__EXERCISE AIM__. Check each line for the string "gathered". Give only the count of lines that have it.

__DATASET EXCERPT__.
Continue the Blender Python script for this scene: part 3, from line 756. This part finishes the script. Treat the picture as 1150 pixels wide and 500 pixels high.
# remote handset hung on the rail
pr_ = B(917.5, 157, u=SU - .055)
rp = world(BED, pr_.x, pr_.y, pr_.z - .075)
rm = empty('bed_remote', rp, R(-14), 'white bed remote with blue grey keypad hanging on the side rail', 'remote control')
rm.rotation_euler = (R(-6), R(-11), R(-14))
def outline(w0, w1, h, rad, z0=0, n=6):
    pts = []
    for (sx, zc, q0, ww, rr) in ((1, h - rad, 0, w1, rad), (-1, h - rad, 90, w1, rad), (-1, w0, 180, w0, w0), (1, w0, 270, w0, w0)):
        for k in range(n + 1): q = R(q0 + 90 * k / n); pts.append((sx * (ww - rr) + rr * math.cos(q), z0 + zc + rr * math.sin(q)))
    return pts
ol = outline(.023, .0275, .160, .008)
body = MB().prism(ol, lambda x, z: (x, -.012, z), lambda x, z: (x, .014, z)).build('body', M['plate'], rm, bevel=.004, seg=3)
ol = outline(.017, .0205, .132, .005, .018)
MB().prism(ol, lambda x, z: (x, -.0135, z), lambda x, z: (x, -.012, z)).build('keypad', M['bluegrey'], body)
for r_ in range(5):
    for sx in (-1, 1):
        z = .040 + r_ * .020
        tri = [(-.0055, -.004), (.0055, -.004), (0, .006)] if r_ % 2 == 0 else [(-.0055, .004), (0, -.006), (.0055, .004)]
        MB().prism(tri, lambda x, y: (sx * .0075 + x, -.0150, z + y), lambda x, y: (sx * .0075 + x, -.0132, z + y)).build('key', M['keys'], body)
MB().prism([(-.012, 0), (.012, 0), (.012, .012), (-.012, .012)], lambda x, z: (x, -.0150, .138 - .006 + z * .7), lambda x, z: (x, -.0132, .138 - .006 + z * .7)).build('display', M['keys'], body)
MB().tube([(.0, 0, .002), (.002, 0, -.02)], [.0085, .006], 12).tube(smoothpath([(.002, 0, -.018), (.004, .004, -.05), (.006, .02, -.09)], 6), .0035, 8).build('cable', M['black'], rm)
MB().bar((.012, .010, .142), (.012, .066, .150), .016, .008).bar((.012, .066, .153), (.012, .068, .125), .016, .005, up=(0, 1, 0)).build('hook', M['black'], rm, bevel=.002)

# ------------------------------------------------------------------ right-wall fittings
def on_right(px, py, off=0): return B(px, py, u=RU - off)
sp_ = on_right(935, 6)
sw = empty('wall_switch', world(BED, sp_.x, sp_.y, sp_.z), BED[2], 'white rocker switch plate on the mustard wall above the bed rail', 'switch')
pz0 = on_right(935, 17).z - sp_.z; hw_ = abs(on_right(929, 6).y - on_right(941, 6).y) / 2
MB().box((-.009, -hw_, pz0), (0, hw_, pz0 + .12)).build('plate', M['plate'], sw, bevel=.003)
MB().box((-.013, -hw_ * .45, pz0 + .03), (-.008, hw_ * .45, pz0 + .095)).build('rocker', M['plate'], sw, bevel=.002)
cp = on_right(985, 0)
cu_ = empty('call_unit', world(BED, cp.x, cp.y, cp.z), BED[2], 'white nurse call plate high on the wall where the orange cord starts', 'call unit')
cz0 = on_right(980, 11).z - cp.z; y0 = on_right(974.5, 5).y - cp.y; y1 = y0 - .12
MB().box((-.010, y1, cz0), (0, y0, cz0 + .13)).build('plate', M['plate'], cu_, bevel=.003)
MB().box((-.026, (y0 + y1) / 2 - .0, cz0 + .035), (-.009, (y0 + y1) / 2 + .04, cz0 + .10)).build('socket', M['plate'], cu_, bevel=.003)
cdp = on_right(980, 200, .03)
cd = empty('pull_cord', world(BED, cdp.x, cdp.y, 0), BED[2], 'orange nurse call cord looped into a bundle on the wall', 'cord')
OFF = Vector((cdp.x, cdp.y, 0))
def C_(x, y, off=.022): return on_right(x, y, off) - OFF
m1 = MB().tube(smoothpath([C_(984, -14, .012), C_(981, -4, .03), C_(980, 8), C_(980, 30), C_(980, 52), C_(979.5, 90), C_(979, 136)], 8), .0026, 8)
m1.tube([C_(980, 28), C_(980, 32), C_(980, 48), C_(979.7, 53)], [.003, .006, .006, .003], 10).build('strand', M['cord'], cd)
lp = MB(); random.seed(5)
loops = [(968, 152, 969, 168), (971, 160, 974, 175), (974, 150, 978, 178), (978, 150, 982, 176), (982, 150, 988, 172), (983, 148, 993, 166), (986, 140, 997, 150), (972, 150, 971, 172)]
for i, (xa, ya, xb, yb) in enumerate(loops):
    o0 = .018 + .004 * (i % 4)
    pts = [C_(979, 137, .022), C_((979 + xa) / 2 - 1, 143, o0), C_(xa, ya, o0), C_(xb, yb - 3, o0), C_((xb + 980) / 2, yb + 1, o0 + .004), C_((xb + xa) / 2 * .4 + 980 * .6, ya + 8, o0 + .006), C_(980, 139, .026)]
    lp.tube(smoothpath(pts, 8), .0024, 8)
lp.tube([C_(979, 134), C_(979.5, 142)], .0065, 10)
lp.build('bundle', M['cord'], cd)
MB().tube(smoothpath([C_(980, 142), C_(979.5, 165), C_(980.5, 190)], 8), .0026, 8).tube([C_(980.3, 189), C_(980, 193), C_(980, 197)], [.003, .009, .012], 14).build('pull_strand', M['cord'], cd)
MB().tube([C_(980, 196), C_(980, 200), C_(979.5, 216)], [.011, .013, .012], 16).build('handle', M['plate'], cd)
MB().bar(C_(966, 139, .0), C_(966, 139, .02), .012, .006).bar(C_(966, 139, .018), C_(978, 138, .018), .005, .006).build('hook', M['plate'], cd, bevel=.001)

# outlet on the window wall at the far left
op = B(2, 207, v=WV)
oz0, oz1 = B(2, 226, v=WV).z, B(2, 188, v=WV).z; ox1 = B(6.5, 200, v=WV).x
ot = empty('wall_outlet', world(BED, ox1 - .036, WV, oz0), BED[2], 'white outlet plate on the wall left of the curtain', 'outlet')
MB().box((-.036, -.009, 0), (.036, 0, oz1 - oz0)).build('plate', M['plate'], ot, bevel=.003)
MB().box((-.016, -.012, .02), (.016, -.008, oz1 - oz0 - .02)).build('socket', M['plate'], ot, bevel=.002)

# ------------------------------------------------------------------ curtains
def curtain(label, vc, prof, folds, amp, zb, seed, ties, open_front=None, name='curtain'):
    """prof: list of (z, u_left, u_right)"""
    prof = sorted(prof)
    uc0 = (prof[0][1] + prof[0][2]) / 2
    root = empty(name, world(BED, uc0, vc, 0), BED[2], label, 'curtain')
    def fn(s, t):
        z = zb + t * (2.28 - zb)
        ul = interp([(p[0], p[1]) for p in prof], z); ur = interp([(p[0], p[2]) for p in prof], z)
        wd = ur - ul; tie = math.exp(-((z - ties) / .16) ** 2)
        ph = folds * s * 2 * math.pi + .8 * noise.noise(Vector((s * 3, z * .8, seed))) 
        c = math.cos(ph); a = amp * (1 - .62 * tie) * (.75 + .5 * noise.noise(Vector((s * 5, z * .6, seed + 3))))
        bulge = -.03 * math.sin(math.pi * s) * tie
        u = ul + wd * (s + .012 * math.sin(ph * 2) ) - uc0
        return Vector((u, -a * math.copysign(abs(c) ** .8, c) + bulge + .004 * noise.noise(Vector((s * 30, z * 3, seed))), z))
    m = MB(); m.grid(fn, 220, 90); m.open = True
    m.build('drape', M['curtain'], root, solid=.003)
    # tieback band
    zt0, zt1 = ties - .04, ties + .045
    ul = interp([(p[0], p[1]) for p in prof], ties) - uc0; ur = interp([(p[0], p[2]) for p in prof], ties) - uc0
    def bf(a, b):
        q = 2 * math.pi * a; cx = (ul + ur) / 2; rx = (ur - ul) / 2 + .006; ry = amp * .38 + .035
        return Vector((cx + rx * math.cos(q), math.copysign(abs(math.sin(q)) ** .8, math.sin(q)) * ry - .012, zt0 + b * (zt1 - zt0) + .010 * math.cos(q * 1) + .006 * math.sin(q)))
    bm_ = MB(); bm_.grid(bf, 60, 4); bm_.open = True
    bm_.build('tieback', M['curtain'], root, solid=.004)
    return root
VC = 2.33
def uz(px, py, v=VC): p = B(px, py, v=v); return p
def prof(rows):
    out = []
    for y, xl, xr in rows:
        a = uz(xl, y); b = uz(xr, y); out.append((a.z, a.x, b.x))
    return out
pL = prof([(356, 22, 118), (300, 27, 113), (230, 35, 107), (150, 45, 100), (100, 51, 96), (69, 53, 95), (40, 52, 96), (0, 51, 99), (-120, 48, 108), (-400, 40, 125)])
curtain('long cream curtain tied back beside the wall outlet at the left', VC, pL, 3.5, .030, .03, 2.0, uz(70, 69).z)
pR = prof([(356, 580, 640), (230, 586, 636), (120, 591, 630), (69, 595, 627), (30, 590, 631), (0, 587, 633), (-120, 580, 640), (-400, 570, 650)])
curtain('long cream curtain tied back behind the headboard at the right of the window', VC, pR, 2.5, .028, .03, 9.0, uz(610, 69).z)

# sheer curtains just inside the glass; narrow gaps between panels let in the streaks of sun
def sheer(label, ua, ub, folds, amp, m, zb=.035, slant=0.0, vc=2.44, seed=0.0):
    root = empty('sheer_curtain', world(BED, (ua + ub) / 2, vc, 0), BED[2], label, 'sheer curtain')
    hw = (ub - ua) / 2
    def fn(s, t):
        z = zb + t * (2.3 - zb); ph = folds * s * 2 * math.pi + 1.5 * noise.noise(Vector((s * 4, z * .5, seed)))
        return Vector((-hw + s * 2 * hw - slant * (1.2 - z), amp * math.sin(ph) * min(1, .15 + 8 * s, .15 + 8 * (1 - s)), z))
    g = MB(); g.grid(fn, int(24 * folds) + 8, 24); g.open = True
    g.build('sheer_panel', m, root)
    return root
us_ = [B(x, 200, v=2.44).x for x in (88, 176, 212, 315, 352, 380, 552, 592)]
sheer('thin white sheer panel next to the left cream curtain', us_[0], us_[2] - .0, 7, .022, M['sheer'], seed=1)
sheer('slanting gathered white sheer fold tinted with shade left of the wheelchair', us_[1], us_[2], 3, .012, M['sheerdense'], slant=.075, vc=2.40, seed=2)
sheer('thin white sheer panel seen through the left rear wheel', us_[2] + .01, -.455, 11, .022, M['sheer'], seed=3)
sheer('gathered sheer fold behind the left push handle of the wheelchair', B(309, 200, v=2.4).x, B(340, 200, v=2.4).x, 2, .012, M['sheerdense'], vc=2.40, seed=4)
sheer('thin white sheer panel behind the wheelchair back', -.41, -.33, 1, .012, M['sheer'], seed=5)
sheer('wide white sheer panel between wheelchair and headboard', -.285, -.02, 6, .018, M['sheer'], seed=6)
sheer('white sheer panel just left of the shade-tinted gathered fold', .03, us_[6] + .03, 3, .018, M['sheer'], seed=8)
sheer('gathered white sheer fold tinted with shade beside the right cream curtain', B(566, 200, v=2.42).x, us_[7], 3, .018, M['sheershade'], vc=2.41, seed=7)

__ANSWER TO THE TASK__. 4